Sunday mass at the Shubenacadie Indian residential school in the 1940s and '50s was something of a treat for some English-speaking Catholic residents of neighbouring rural communities.

"The non-natives would come up Sunday mornings from the village to attend mass . . . to see the children singing their hearts out in the choir," former school resident Nora Bernard of the Millbrook First Nation said Monday.

"A non-native not familiar with the structure and the abuse would think everything was on the up and up," Ms. Bernard recalled in an interview.

Nora Bernard says her five years at the Shubenacadie Indian residential school were not the best part of her years as a child.

Few local people knew that the children were regularly denied food and clothing and a proper education as well as acceptable health care, not to mention documented cases of sexual abuse, she said.

"The abuse was horrible," said Ms. Bernard, whose Shubenacadie Indian Residential School Association fought for compensation in this province.

A decision by judges in several provinces last Friday approves financial compensation for thousands of former aboriginal residential school students across Canada. An estimated 80,000 people are entitled to benefits.

"It's been an 11-year fight and it is a relief it is over. Justice has been done and now these people can try to get on with their lives," said Ms. Bernard, director of the association.

She said formal approval of the cash settlement will help many former residents continue their "journeys of healing" but that true "closure" will come only after formal apologies from Prime Minister Stephen Harper and Pope Benedict.

Ms. Bernard, who spent five years at the Shubenacadie school as a child, said the original 1996 class action against the federal government and the Roman Catholic Archdiocese of Halifax seeks "an apology and compensation" for the physical, sexual and emotional abuse Mi'kmaq and Maliseet children suffered at the facility.

"There has never been an apology from the Catholic church and we also deserve a proper apology from the prime minister as well."

Ms. Bernard said she has not formally discussed the apology issue with the Halifax archdiocese since the matter went before the courts.

Ottawa offered a statement of reconciliation in 1998 but most survivors rejected it.

Thousands of natives across the country said they were taken from their families and placed in residential schools, where some were physically, emotionally and sexually abused and all were forced to abandon their language and culture.

"These were certainly not the best part of my years as a child," said Ms.
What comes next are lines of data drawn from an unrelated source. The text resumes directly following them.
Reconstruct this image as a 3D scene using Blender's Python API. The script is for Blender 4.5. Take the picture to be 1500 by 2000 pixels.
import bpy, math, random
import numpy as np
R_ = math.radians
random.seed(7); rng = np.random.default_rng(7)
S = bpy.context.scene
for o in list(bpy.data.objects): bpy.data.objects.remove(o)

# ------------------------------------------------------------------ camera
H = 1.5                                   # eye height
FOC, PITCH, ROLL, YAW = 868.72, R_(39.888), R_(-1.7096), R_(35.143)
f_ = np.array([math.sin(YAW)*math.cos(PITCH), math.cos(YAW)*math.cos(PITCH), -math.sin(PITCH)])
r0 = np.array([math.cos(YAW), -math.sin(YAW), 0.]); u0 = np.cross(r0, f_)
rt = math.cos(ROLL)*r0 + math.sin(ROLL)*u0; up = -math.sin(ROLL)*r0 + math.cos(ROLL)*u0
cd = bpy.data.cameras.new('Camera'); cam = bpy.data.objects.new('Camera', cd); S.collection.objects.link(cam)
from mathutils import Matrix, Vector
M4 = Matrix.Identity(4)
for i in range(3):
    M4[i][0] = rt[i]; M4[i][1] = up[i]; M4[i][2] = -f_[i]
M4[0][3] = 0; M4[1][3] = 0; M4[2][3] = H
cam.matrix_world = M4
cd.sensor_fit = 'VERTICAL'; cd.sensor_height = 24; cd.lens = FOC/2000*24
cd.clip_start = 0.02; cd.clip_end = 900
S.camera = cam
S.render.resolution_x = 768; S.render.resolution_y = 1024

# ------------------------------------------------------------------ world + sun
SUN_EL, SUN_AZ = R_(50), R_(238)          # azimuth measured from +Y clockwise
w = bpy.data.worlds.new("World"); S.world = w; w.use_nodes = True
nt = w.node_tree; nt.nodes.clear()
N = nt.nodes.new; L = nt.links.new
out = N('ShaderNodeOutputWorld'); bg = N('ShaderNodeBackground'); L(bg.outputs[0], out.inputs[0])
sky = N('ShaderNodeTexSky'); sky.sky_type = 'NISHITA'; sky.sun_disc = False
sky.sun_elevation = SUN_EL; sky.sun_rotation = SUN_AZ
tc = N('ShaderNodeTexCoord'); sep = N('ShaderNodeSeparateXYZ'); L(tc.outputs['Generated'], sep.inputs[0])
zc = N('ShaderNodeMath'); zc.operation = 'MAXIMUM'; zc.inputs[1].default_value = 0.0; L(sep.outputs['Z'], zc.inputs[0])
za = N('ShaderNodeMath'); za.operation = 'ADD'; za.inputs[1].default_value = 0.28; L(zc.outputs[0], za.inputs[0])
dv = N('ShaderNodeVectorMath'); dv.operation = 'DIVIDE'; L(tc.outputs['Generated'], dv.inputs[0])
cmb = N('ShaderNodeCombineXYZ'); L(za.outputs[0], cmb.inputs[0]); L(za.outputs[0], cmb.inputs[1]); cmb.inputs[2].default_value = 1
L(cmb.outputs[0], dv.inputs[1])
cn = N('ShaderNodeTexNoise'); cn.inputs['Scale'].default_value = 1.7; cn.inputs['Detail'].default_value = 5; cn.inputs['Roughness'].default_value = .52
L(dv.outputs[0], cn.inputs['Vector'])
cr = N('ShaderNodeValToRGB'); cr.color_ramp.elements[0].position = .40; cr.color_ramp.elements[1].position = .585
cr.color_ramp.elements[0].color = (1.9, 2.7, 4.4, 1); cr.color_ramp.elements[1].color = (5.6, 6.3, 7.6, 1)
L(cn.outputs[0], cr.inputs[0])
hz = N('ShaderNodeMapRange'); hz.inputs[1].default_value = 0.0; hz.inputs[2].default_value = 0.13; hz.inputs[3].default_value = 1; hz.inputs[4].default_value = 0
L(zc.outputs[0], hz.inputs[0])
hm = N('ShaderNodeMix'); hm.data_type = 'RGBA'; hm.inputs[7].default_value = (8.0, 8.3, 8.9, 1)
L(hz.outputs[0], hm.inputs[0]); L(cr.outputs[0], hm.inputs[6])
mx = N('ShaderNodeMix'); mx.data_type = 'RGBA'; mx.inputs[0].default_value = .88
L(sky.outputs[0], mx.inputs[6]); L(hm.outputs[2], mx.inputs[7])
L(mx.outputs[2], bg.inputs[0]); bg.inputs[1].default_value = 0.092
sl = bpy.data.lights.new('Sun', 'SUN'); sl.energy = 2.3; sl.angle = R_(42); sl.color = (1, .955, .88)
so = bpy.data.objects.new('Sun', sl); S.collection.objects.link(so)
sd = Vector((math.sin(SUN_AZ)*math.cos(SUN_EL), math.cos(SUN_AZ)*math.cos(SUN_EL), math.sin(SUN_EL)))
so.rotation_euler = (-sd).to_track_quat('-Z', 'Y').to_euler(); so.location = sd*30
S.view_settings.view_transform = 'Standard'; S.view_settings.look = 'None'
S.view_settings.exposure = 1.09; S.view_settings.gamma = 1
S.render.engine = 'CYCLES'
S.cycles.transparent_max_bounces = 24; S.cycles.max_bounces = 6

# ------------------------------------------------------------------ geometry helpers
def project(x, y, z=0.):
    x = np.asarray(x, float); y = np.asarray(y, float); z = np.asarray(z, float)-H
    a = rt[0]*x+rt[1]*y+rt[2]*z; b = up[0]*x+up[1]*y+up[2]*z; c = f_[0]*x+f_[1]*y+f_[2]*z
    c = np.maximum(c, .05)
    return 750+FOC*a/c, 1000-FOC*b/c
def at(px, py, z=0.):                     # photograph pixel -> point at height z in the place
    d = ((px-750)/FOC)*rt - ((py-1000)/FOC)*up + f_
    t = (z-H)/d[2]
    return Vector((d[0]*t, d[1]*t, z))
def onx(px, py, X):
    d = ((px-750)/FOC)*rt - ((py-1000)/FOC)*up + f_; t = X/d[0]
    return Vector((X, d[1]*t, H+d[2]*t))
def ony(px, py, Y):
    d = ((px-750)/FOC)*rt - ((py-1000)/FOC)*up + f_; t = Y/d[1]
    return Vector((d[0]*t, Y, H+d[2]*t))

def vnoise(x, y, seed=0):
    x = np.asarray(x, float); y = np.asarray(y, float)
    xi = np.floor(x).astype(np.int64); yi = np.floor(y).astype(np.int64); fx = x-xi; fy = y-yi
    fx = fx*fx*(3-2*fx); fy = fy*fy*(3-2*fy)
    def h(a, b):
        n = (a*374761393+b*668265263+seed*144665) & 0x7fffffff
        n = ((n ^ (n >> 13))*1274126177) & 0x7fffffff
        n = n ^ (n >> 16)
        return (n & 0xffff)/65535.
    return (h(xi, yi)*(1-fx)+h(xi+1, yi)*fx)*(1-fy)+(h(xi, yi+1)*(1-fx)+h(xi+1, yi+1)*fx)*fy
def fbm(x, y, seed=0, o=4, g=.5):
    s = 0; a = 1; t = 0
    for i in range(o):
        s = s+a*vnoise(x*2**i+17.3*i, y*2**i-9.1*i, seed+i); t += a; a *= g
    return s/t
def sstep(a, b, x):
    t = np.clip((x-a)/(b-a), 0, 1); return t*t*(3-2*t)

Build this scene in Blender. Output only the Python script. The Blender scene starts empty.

Bernard.

She said she remembers being whacked brutally in the mouth for speaking Mi'kmaq at the school she was in.

She said her mother continued to speak Mi'kmaq when school officials were not around and always promoted pride in their shared cultural heritage.

More than 900 Mi'kmaq and Maliseet were part of the original court action. However, fewer than 600 people with a common link to the Shubenacadie residential school will receive a settlement cheque from Ottawa.

Surviving former residents of the school will receive $10,000 for their first year and $3,000 for each additional year of residence. Some former residents have already received early payouts of $8,000, to be deducted from their total compensation.

Ms. Bernard said she expects cheques to be mailed before spring.

More than 2,000 Mi'kmaq and Maliseet children attended the Shubenacadie residential school from 1930 until it closed in 1967. Many left the area permanently afterward.

"Some live on the street in places like Toronto and Boston," said Ms. Bernard.

She said it will be virtually impossible to notify all former residents a settlement is available.